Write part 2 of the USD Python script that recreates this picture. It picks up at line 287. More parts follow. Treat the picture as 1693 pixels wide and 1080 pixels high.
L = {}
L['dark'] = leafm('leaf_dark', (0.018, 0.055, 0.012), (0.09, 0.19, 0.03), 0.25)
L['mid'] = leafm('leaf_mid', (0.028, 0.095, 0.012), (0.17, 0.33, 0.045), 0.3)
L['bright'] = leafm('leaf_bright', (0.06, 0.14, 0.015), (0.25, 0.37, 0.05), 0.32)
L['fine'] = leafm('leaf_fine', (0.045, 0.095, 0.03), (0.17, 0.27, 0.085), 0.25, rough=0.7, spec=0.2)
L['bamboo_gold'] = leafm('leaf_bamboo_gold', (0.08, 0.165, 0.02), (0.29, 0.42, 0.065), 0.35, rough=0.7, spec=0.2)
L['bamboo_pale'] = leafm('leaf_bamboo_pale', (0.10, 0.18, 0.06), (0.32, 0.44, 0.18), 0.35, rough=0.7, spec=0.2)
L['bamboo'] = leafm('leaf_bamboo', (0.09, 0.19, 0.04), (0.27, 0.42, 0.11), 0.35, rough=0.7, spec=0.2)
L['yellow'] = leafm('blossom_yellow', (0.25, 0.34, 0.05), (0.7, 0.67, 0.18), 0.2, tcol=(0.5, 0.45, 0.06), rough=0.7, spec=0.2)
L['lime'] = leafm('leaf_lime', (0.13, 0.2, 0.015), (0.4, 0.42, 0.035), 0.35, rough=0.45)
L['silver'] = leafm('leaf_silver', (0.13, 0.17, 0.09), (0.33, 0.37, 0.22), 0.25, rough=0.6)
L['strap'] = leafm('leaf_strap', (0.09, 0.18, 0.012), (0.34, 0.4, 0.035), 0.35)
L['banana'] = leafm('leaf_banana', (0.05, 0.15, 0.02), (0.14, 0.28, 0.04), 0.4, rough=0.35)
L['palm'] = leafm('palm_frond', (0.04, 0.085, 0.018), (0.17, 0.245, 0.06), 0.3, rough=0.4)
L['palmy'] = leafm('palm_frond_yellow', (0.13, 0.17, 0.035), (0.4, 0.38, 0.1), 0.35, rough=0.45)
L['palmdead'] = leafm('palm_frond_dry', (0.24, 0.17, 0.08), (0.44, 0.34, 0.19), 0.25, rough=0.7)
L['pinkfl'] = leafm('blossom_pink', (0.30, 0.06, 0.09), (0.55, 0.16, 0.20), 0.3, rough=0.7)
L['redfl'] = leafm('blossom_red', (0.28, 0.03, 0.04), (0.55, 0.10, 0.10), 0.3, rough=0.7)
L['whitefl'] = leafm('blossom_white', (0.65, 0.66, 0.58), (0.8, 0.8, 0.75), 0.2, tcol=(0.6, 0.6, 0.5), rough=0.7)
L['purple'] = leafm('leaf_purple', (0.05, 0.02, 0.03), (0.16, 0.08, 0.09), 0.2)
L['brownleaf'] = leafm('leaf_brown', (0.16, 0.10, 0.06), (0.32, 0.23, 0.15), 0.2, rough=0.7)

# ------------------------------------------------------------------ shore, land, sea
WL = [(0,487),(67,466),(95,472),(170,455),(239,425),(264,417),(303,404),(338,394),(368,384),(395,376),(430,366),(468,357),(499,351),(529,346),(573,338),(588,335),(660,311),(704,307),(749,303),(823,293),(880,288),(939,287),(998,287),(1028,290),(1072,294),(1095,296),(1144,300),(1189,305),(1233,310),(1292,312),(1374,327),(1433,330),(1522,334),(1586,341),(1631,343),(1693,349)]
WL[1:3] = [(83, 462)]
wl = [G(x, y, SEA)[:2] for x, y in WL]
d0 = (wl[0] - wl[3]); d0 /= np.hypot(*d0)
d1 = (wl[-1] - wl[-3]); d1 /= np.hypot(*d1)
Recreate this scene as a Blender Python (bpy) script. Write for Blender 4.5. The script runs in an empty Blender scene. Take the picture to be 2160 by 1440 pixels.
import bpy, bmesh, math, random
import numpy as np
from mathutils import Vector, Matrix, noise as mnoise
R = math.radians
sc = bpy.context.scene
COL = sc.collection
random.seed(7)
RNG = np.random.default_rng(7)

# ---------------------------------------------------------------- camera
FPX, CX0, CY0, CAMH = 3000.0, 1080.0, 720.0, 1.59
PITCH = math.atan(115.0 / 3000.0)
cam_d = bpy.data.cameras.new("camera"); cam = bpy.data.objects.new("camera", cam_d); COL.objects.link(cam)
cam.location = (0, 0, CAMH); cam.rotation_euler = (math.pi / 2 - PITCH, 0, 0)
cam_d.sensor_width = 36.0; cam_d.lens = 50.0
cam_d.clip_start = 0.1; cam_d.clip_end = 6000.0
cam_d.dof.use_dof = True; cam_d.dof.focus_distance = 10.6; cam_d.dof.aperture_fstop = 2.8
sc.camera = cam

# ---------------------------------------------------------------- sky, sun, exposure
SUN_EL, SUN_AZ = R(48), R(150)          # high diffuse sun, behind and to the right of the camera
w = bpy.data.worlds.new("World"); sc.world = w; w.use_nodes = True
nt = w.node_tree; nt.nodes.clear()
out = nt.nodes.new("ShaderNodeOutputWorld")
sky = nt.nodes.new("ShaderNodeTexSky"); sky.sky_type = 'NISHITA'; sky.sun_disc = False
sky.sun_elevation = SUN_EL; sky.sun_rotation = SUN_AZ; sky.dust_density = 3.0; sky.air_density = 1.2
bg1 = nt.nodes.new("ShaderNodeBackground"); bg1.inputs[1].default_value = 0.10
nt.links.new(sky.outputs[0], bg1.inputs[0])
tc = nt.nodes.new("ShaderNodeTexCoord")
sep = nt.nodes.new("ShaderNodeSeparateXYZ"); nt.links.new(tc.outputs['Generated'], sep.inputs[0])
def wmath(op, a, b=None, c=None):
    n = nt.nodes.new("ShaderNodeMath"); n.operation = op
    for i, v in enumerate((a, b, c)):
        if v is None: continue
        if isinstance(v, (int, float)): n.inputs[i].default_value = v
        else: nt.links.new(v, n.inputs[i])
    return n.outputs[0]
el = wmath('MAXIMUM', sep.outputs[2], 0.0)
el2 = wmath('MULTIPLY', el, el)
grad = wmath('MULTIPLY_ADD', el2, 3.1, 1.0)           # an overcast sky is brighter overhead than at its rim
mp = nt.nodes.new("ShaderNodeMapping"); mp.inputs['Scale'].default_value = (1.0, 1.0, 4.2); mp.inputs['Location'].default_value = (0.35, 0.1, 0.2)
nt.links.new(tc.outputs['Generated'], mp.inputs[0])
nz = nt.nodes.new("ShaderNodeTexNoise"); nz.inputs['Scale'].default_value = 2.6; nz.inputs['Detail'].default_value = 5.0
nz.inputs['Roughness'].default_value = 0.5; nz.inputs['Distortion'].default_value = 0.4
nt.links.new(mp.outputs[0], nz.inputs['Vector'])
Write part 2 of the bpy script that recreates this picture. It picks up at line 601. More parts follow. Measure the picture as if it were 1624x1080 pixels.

** Requirements **
Show each line in the entries that holds the string "part".

** Answer to this exercise **
Write part 2 of the USD Python script that recreates this picture. It picks up at line 287. More parts follow. Treat the picture as 1693 pixels wide and 1080 pixels high.
Write part 2 of the bpy script that recreates this picture. It picks up at line 601. More parts follow. Measure the picture as if it were 1624x1080 pixels.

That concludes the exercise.